The SPCJ security service of France’s Jewish communities released the figures Monday in a quarterly report that counted 508 anti-Semitic acts recorded between January 2015 and May 2015. In all of 2013, SPCJ documented 423 incidents. And in first four months of 2014 SPCJ recorded 276 incidents between January and May out of a total of 851, which made last year second only to 2004’s 974 incidents recorded by SPCJ.
The worst of the attacks recorded occurred on January 9, when Amedy Coulibaly, an Islamist in his 30s, killed four Jewish shoppers at a kosher supermarket. Of the total of 508 anti-Semitic incidents recorded during this year’s first quarter, 121, or 23 percent, were classified by SPCJ as violent.
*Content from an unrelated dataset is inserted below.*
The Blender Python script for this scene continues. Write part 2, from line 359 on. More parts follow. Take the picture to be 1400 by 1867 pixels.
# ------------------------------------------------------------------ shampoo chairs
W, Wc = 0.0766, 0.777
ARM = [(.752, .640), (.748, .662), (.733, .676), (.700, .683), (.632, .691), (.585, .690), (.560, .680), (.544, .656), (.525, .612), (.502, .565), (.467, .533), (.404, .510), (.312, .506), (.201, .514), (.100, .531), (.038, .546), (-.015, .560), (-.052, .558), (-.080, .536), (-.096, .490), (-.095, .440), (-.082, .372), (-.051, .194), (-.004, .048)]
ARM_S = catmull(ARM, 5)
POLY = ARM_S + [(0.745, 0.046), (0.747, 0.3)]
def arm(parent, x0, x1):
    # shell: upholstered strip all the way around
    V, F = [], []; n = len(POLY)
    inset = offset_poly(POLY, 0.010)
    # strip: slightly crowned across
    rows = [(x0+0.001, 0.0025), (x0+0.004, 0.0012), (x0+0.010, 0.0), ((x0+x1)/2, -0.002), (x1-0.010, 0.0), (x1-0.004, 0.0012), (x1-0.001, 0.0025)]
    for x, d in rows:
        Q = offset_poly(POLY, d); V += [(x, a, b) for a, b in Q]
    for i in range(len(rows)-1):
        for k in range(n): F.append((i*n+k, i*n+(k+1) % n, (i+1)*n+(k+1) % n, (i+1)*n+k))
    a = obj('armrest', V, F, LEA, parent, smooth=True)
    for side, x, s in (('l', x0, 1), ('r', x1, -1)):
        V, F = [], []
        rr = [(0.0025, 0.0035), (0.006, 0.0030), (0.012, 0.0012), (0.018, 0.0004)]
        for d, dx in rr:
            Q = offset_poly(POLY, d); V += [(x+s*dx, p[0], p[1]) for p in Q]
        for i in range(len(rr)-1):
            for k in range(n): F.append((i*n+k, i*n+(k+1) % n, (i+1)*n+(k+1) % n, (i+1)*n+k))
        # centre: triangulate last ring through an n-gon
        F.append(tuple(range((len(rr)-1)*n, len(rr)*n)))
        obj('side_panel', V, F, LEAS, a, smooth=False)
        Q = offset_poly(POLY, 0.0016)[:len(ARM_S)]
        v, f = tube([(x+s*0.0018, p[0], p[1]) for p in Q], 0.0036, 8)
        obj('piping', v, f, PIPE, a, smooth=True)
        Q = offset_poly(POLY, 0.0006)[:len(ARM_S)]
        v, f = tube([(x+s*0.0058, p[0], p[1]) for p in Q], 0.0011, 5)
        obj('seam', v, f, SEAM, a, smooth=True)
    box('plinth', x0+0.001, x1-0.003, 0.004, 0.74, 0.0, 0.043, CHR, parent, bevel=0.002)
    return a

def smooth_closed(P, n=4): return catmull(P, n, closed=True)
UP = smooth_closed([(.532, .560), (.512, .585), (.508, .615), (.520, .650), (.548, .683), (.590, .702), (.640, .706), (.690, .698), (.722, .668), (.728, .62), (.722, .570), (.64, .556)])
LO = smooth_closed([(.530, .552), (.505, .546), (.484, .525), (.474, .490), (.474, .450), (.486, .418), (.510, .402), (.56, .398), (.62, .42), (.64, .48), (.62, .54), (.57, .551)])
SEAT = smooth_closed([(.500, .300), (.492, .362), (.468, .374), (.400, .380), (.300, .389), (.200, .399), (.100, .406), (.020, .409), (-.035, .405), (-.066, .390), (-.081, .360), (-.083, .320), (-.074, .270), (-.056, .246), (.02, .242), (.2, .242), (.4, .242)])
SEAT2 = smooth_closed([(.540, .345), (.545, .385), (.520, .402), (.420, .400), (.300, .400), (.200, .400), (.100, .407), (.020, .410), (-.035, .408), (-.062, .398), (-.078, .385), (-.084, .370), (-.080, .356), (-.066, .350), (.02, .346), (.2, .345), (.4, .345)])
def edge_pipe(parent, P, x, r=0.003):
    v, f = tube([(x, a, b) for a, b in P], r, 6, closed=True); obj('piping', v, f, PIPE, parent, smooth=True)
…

The proportion of violent attacks was slightly higher in the first quarter of 2014, with 27 percent of the total, or 76 violent attacks.
Death threats accounted for 387 incidents out of the 508 total in the first four months of 2015, or a little over three quarters of the incidents.
The slaying of three children and a rabbi in Toulouse in 2012 by a jihadist spurred a spike in anti-Semitic incidents throughout France, possibly by people inspired by the attack to target Jews, SPCJ reported at the time.
SPCJ, or Service de Protection de la Communauté Juive, documented more than 90 anti-Semitic incidents in the 10 days that followed the March shooting at a Jewish school in Toulouse that left four dead.